Opinion
21222.
ARGUED MAY 9, 1961.
DECIDED JUNE 8, 1961.
Murder. Fulton Superior Court. Before Judge Andrews.
Atkins Atkins, Ben S. Atkins, Dorothy D. Atkins, for plaintiff in error.
Paul Webb, Solicitor-General, Eugene L. Tiller, Frank S. French, Eugene Cook, Attorney-General, Rubye G. Jackson, Assistant Attorney-General, contra.
1. The evidence submitted to the jury in the trial of the case proved every element of the crime of murder and supported the verdict finding the defendant guilty of that offense. Cochran v. State, 213 Ga. 706 ( 100 S.E.2d 919).
2. The evidence did not authorize a charge of the court on the subject of voluntary manslaughter, and hence the trial judge did not err in not instructing the jury in reference to that grade of homicide. Chappell v. State, 209 Ga. 701 ( 75 S.E.2d 417).
3. The record discloses no error of law that requires the grant of a new trial.
Judgment affirmed. All the Justices concur.
ARGUED MAY 9, 1961 — DECIDED JUNE 8, 1961.
Herman Edward Peppers, on his plea of not guilty to an indictment charging him with the murder of Geraldine Elliott by cutting, stabbing, and wounding her with a knife, was found guilty by the jury and sentenced to death by electrocution. His motion for a new trial, on general grounds and on the special ground that the trial court erred in failing to charge on voluntary manslaughter, was denied, and the bill of exceptions assigns error on this order.

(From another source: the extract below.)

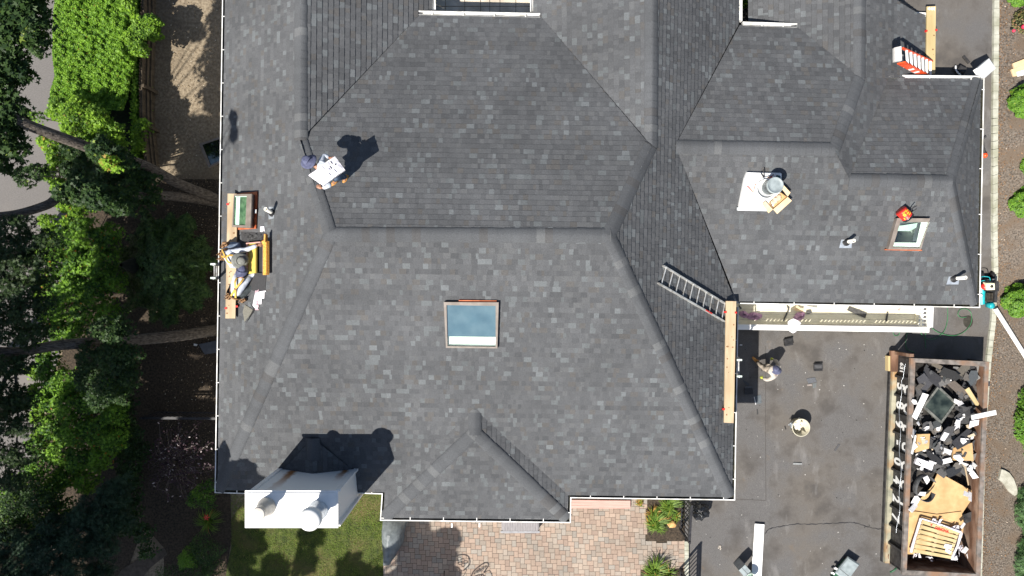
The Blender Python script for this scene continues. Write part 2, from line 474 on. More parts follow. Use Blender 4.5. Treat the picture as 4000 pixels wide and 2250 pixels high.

Detective D.C. Nasworthy, a police officer of the Atlanta Police Department, testified that, around 4 p. m. on October 19, 1960, he received a call to 694 Washington Street. On arrival at that address, he was directed to apartment 3, where he kicked the door open, entered, and found Geraldine Elliott lying on the floor bleeding from her nose and chest and wiggling and gasping for breath. She stopped breathing shortly after his arrival. The defendant was bending over her. On being asked what had happened, Peppers said he had stabbed her; and when the officer asked where the knife was, the defendant picked it up from the floor where it was lying closed, and handed it to him. The knife had blood on it. The police officer testified that he bent down over the victim, and when he looked up, the accused was gone.
J. D. Bryant of the Atlanta Police Department testified that, at about 11:20 a. m. on October 20, 1960, he arrested the defendant hiding in the basement of 948 Washington Street, about two blocks from the stabbing scene.
Atlanta police officer Joseph C. Smith testified that, at about 4:20 p. m. on October 20, 1960, the defendant made a statement to him substantially as follows. Peppers had been living with Geraldine Elliott since summer in several apartments in Atlanta. The defendant was convicted of forgery, and was sent to Colony Prison Camp near Milledgeville. He received a letter from Geraldine saying that she had quit smoking and drinking. He wanted to see her, so he escaped from the prison and came to his sister's home in Atlanta. He saw Geraldine several times during the next day or two.
Geraldine Elliott told Peppers, according to Peppers' statement, that she was pregnant by him, but he told her that it couldn't have been him because he had been gone too long. Peppers had heard a rumor that Geraldine and Larry Johnson had been living together, and he knew at that time that she had been lying to him. On October 18 she wouldn't talk to him and walked off and left him.
On October 19 the defendant waited for Geraldine at her sister's apartment. He had a knife that she had given him several days previously. She came into the front room and started combing her hair. Peppers entered the room and stabbed her with the knife. He thought he stabbed her three times. She fell to the floor and looked up at him and said, "Help me, Edward." The defendant stated that he just looked at her and then he thought she died. When the officer came in, Peppers handed him the knife and ran out the back door, went across the street, and hid under houses until late at night, then walked the streets until the next morning. He said that he was not sorry that he killed her, that it had to be done, and that he would do it again. He was only sorry that he was caught.
There were ten stab wounds in the victim's body. The State introduced into evidence the knife, eight and seven-eights inches long, with which the victim was stabbed. A regularly completed death certificate established the immediate cause of death as multiple stab wounds of the chest and neck.